During this transition, another significant change coincided. YTJ made the decision to leave the YMCA and become an independent nonprofit. “We outgrew the YMCA. Our non-adversarial restorative trauma-informed approach began to be recognized by Youth Courts and communities throughout the state and country as a positive approach to supporting youth who otherwise would be suspended from school or referred to the juvenile justice system.” They were confronted with many learning experiences as they adjusted to independence, especially on the business side of the program. Going independent has also given the program more freedom and the ability to make changes and adjustments in response to community or client changes. Independence has given YTJ the ability to help other growing Youth Courts including Nevada, Mendocino and San Mateo counties, evolve their programs in a more restorative direction. YTJ youth leaders were responsible for the new name Youth Transforming Justice, one saying, “isn’t that what we are doing, transforming justice so it can actually help people?”
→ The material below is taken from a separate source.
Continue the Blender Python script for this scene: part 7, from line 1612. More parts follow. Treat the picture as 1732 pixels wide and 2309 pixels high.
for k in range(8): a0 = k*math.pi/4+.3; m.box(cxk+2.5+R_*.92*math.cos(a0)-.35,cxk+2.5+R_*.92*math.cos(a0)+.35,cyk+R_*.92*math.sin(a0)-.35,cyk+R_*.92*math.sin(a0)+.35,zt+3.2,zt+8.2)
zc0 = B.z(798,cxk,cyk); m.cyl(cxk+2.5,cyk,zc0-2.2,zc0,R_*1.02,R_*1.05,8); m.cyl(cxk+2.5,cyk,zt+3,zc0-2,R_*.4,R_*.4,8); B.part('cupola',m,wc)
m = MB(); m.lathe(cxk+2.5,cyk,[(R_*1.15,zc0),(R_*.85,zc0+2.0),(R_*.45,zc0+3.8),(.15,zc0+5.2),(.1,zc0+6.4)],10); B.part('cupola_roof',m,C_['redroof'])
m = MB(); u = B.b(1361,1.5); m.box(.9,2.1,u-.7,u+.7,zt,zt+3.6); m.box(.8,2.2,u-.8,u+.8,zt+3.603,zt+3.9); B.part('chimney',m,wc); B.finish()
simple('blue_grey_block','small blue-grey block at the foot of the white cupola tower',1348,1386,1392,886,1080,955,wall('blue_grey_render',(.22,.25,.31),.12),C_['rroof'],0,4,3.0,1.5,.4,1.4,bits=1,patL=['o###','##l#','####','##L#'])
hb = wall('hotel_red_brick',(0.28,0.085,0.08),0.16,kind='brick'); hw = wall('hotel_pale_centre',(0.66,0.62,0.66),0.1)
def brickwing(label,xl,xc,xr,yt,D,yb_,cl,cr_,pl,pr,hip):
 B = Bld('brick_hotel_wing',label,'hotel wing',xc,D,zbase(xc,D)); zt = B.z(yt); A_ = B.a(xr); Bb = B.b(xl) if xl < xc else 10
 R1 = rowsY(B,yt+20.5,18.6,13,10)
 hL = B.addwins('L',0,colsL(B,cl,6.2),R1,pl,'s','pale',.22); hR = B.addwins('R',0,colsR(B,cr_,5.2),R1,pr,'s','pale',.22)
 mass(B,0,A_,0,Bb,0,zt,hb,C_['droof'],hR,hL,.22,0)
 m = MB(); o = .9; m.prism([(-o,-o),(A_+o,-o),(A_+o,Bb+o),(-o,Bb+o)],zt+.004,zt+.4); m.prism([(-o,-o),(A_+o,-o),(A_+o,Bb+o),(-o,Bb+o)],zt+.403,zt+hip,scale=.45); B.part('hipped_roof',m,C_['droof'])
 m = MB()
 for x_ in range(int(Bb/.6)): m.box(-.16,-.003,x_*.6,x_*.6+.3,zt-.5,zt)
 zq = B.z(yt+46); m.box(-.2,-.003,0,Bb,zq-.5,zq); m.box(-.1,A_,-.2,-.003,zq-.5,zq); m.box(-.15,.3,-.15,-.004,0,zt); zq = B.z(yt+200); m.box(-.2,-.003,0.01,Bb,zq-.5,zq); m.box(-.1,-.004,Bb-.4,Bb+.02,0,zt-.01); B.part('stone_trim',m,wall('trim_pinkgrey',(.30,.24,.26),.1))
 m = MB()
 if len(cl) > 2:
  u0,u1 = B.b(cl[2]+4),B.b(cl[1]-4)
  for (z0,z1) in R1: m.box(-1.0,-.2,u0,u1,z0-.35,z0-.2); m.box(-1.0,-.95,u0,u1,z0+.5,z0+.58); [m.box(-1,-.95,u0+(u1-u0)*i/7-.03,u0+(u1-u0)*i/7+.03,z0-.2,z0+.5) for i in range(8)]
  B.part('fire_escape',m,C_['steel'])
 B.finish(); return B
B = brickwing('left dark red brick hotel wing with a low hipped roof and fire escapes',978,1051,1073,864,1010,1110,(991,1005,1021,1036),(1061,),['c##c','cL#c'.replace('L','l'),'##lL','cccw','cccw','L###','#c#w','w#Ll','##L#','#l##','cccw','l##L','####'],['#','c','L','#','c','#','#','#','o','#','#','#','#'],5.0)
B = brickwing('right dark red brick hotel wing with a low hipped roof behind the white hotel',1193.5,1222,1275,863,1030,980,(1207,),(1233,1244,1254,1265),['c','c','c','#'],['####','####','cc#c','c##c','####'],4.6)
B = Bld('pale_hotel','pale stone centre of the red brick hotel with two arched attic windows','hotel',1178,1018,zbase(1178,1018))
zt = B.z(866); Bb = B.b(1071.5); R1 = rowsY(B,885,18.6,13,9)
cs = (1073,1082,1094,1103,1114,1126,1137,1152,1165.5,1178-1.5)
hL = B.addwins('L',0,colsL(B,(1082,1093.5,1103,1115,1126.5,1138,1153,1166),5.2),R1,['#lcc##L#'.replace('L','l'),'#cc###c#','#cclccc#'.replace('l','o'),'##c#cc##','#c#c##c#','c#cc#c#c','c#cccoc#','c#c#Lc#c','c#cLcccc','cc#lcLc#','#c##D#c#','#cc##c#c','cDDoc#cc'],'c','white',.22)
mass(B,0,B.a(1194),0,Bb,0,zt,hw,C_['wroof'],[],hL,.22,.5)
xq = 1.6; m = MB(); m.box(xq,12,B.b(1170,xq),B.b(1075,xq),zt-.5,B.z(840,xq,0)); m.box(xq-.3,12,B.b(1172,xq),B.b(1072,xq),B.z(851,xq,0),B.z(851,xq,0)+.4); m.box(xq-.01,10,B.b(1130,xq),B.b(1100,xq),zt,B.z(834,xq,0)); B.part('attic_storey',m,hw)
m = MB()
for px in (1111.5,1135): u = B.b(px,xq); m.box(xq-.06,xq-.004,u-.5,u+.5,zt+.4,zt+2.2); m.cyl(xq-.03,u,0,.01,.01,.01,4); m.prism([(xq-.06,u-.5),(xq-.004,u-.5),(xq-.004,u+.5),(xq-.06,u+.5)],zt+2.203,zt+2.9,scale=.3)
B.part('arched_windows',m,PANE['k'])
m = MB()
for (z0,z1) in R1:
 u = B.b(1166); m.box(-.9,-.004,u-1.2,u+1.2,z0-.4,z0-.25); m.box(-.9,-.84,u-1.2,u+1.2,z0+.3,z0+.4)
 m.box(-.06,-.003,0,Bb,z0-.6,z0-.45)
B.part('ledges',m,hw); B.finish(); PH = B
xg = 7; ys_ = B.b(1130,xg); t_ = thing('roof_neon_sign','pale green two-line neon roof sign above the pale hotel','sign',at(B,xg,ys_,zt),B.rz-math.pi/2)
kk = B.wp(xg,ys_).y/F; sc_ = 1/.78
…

“In the wake of going independent and the lessons YTJ has learned from the last two years of being virtual, we are optimistic for the future. Independence has given us the opportunity to more clearly market our programs and expand ventures beyond the walls of a courtroom.” Don and the rest of the team are also continuing to work on prior goals such as growing the number of BIPOC youth in leadership positions. “The name Youth Transforming Justice tells the story of what we believe and what we do,” Carney says.